▶ **TO BE DONE**:
Note each line of the listing that contains the string "follow", and copy it.
— start EXTRACTED RECORDS —
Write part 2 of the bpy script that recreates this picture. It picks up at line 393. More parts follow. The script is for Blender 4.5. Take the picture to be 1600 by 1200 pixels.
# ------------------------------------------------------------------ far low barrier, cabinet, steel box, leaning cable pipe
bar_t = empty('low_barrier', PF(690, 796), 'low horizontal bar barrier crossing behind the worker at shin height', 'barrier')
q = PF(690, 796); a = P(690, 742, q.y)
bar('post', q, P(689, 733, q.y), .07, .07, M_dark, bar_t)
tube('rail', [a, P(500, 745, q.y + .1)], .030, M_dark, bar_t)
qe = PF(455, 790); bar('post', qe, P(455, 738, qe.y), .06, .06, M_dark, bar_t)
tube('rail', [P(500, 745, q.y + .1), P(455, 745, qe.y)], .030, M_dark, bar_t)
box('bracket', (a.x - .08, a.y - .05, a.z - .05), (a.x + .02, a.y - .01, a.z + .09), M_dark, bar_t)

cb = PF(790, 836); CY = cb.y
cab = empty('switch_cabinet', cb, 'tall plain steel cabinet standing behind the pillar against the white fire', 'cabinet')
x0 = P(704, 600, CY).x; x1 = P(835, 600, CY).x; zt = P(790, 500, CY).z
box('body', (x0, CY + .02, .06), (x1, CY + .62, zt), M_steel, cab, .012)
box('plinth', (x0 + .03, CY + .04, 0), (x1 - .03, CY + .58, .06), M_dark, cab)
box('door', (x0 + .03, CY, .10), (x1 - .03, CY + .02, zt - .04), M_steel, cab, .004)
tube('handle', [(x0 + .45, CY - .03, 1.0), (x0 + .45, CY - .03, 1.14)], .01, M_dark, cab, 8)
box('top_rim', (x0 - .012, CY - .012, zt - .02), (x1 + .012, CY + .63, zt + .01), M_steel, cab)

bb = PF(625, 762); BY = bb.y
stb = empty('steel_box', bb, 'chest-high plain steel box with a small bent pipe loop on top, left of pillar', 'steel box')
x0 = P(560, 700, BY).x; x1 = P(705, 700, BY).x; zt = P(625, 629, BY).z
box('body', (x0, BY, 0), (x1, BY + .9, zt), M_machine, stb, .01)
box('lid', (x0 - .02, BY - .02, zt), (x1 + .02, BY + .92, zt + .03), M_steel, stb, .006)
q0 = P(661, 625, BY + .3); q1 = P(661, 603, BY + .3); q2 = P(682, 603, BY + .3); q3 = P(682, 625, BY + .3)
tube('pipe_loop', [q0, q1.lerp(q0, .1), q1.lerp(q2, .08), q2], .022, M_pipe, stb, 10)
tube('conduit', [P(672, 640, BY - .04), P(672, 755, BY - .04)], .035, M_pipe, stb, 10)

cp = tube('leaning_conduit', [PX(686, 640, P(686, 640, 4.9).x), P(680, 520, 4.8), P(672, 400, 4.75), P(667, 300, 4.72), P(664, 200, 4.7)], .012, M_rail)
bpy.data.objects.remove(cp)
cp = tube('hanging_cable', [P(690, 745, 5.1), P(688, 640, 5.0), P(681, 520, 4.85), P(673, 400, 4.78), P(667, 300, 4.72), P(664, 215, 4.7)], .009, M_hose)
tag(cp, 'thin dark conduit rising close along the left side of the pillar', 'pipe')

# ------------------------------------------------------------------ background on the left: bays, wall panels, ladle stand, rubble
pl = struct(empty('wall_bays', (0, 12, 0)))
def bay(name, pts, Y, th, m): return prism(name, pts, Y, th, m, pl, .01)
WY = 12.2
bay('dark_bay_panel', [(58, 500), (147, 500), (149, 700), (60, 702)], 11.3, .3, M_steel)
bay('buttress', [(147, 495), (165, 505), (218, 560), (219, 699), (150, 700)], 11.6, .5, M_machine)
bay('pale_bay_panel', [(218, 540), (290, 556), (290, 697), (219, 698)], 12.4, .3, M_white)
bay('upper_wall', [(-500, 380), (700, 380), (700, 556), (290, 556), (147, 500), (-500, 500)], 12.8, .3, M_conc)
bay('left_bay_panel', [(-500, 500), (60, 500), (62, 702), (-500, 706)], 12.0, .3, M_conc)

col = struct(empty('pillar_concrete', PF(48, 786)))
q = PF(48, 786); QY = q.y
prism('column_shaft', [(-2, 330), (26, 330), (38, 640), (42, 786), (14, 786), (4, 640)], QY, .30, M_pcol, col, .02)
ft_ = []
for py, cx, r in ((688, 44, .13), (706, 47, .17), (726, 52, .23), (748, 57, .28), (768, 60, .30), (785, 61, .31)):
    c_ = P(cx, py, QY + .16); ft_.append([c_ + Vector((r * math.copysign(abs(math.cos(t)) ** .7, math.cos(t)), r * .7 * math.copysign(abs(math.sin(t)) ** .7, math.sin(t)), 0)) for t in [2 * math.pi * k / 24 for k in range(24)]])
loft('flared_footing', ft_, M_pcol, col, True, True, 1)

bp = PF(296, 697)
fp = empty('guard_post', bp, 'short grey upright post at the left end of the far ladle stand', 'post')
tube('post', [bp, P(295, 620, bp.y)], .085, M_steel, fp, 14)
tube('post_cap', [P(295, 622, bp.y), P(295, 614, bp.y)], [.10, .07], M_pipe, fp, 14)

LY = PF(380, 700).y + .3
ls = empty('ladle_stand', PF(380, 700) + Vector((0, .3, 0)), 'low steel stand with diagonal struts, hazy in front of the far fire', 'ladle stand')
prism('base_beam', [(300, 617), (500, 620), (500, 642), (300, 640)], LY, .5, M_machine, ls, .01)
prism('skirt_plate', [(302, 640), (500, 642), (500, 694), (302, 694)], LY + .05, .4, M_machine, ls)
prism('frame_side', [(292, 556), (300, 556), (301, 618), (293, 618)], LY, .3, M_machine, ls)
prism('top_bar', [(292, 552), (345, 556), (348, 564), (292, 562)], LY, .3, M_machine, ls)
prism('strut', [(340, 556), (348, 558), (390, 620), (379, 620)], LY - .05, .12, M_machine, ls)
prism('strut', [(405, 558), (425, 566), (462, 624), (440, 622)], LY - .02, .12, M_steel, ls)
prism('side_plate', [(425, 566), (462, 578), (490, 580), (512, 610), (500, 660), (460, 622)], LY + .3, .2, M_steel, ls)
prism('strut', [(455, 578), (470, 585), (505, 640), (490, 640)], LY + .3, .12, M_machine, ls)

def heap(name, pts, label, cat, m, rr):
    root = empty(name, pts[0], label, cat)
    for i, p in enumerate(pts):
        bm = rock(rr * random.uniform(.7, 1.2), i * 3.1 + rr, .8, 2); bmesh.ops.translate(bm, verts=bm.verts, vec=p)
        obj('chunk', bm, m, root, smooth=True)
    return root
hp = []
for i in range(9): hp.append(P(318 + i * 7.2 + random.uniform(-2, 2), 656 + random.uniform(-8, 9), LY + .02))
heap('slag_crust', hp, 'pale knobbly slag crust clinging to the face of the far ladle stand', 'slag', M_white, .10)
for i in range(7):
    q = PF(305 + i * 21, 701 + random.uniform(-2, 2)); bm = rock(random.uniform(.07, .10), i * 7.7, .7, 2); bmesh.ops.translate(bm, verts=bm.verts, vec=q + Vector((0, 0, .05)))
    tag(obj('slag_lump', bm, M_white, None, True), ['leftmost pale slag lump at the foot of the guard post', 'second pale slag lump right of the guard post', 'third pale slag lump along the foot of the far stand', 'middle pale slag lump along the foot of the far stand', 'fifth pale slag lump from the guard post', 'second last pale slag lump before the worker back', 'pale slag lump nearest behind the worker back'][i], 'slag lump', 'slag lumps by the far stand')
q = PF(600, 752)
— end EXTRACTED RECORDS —
— start EXTRACTED RECORDS —
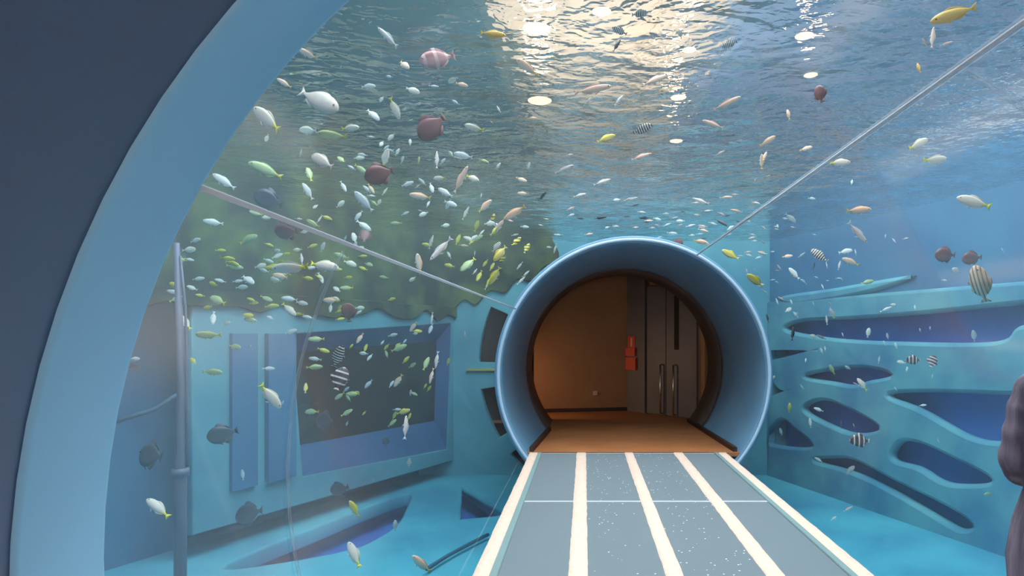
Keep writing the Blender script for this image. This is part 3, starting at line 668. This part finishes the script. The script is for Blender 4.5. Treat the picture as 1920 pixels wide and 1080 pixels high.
— end EXTRACTED RECORDS —
— start EXTRACTED RECORDS —
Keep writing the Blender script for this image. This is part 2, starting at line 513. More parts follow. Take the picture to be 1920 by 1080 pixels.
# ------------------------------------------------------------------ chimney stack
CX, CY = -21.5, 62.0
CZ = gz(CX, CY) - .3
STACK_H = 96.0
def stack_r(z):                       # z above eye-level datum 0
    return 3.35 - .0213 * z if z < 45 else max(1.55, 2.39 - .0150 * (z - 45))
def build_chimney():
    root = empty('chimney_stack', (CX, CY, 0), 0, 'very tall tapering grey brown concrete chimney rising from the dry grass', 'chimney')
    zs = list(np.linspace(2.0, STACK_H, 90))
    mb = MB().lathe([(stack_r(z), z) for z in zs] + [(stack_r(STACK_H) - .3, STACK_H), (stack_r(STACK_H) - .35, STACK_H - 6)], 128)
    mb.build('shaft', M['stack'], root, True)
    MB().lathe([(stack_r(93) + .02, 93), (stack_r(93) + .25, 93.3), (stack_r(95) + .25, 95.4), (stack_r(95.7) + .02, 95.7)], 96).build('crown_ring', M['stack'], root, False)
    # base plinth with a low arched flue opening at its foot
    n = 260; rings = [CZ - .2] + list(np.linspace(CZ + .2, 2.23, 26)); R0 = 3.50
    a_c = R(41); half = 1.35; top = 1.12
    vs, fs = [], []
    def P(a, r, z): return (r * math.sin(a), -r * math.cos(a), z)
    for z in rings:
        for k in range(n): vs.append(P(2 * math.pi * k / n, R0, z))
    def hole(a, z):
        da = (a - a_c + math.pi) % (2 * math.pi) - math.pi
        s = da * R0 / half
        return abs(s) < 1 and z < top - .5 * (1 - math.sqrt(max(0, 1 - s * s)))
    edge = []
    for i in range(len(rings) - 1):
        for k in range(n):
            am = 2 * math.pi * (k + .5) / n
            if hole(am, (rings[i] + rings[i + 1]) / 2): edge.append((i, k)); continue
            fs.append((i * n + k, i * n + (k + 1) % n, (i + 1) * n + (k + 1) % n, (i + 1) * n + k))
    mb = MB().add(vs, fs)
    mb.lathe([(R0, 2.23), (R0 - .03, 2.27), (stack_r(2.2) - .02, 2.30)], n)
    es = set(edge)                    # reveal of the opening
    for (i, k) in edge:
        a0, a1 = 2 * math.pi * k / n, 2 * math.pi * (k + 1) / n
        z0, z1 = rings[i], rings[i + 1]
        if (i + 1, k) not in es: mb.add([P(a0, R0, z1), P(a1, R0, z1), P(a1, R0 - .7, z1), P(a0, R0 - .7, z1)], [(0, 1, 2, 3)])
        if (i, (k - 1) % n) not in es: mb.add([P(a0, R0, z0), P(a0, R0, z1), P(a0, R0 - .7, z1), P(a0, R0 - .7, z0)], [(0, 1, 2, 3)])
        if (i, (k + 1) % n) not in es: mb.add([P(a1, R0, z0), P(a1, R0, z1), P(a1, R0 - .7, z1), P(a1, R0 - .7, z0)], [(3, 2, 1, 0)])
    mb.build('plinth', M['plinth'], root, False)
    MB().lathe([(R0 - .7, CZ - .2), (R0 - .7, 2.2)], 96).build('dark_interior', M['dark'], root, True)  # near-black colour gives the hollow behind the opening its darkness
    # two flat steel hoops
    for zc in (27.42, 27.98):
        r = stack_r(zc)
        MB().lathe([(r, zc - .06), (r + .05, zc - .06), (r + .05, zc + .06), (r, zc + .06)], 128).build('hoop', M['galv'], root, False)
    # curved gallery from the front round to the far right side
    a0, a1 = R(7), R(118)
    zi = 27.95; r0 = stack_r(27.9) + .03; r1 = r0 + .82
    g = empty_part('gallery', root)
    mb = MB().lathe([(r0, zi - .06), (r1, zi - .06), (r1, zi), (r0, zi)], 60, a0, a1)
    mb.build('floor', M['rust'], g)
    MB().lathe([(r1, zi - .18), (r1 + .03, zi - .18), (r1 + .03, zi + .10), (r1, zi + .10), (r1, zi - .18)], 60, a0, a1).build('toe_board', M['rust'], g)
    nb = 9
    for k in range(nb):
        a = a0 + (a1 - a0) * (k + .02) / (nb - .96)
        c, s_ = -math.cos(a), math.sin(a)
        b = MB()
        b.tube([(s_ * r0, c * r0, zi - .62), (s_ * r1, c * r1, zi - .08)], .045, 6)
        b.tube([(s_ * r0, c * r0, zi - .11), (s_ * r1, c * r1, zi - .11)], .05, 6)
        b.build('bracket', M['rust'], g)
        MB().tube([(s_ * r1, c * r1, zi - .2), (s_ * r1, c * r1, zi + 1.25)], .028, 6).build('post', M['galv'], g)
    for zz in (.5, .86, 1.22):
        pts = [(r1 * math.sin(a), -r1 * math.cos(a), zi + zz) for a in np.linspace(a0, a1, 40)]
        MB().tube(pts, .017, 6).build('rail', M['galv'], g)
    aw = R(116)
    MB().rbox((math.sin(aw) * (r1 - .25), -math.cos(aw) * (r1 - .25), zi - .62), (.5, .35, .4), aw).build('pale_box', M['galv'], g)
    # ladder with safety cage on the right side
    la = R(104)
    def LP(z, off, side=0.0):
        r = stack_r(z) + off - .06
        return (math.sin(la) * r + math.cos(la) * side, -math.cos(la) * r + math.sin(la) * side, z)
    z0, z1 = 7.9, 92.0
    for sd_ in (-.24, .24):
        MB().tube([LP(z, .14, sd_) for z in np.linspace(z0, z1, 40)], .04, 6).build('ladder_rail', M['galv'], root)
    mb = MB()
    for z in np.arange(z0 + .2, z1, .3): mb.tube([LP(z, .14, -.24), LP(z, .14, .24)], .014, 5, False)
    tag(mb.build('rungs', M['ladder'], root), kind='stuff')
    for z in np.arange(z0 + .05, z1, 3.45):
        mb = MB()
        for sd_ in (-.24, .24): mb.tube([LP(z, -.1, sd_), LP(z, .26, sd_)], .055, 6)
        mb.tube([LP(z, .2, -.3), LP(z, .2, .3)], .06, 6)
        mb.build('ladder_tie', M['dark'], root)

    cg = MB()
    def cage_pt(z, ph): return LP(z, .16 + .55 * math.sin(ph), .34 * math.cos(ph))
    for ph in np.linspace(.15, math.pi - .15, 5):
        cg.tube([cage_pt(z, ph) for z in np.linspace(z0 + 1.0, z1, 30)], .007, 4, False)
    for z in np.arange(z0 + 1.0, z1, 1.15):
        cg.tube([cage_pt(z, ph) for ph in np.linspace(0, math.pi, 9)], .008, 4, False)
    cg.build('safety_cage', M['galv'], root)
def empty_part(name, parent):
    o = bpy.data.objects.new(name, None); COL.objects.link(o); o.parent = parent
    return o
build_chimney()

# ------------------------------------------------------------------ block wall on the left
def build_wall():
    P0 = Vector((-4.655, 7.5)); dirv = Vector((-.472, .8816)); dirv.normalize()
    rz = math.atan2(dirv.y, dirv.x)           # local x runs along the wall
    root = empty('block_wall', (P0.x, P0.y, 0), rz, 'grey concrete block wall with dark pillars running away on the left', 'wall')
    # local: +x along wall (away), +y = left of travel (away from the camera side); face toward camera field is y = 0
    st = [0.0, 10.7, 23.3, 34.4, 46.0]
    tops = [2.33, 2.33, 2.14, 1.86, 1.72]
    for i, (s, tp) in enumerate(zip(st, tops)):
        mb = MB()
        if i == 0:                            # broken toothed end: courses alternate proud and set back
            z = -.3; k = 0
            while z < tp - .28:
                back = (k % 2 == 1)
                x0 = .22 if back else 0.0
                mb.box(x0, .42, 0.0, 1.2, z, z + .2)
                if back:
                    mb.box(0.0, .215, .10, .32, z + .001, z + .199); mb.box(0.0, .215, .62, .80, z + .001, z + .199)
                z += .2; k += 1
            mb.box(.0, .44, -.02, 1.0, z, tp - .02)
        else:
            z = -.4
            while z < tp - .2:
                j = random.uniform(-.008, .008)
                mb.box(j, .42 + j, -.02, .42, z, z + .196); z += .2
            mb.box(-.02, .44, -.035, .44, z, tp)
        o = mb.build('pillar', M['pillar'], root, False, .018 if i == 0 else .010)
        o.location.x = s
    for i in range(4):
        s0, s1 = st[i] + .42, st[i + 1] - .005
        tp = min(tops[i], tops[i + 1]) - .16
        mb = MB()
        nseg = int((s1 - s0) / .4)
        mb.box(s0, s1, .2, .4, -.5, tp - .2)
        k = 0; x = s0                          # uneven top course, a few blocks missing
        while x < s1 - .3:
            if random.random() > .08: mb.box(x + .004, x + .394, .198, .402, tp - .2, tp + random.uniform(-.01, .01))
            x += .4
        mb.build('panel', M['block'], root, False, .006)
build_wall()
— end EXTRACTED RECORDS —
▶ **FULL ANSWER**:
Write part 2 of the bpy script that recreates this picture. It picks up at line 393. More parts follow. The script is for Blender 4.5. Take the picture to be 1600 by 1200 pixels.
Keep writing the Blender script for this image. This is part 2, starting at line 513. More parts follow. Take the picture to be 1920 by 1080 pixels.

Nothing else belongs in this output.